The rated discharge capacity of a rupture member or

fusible plug discharging to the atmosphere under critical flow

conditions in pounds of air per minute (kilograms of air per

second) shall be determined by the following formulas:

C = 0.64*P1*d^2

Where

C = rated discharge capacity expressed as mass flow of air,

lb/min (kg/s)

d = smallest of the internal diameter of the inlet pipe,

retaining flanges, fusible plug, and rupture member,

in. (mm)

where for rupture members,

P1 = (rated pressure psig [kPa gage] × 1.10) + 14.7 (101.33)

where for fusible plugs,

P1 = absolute saturation pressure corresponding to the

stamped temperature melting point of the fusible

plug or the critical pressure of the refrigerant used,

whichever is smaller, psia (kPa)

That formula looks good for sizing a relief valve for air, but it is unclear how it relates to your heat exchanger, as we have no idea what the two process streams are, and for which side the air is on, which of those formula variables correspond to what part of your equipment design, and what are the design Max Working Pressure limits in your construction...

...."The relief capacity for a safety valve depends on

• the relief discharge area
• the compressibility factor of the actual gas
• the temperature of the gas
• the geometry of the safety valve

A safety relief valve must be capable of relieving the capacity of the connected compressor(s) at operating pressure. Note that the relief pressure can not be set higher than the maximum rated working pressure of any equipment in the system. If the operating pressure is right below the relief pressure of the valve the valve may start leaking.

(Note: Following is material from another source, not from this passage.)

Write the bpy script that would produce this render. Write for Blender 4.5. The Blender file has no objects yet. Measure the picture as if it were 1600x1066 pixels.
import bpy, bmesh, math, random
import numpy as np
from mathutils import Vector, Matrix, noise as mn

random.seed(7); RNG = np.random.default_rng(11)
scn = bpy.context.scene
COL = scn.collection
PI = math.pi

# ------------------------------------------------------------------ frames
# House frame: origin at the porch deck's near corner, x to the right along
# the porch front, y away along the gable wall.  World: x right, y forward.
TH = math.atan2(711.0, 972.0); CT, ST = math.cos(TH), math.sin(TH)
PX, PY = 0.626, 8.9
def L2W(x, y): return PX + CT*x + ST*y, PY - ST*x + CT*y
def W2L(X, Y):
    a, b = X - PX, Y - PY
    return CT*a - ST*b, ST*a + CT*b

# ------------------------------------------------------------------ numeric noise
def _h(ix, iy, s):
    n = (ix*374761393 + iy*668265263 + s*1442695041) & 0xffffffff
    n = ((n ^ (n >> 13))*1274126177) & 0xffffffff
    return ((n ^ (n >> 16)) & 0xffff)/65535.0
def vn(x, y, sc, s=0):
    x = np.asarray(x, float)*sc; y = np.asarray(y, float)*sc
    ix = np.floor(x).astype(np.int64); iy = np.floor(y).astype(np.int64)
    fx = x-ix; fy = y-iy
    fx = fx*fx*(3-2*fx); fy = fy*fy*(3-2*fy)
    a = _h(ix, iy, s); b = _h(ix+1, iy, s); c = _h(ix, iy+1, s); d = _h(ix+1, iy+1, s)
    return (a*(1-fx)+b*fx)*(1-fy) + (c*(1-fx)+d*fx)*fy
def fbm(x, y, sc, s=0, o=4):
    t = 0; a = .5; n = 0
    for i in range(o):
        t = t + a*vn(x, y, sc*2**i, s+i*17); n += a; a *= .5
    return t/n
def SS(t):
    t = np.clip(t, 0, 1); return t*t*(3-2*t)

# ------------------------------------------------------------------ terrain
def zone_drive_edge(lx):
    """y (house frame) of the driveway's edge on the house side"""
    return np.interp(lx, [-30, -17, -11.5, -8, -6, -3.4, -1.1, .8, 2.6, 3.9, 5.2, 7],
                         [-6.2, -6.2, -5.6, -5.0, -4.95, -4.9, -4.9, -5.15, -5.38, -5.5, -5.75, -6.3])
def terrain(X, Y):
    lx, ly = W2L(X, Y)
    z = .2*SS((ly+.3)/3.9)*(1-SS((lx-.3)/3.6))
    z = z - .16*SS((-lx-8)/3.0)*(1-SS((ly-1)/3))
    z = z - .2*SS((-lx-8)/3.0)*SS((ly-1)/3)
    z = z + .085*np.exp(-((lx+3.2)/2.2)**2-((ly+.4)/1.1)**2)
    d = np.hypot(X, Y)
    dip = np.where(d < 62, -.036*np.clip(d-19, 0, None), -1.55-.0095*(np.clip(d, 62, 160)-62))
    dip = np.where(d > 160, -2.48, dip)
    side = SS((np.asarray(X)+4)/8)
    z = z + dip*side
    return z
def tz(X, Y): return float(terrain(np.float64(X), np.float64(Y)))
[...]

A "rule of thumb" is to set the relief pressure 10% above the working pressure of the system."...

https://www.engineeringtoolbox.com/safety-valves-capacity-d_473.html

https://www.eng-tips.com/viewthread.cfm?qid=317513

https://www.generant.com/flow-calculator/

Found this....

Sizing pressure relief devices...

https://www.aiche.org/sites/default/files/cep/20131068_r.pdf

Excellent article. On a quick scan, I didn't see any formulas specific to the OP's situation, but there was a lot of great background and general principles.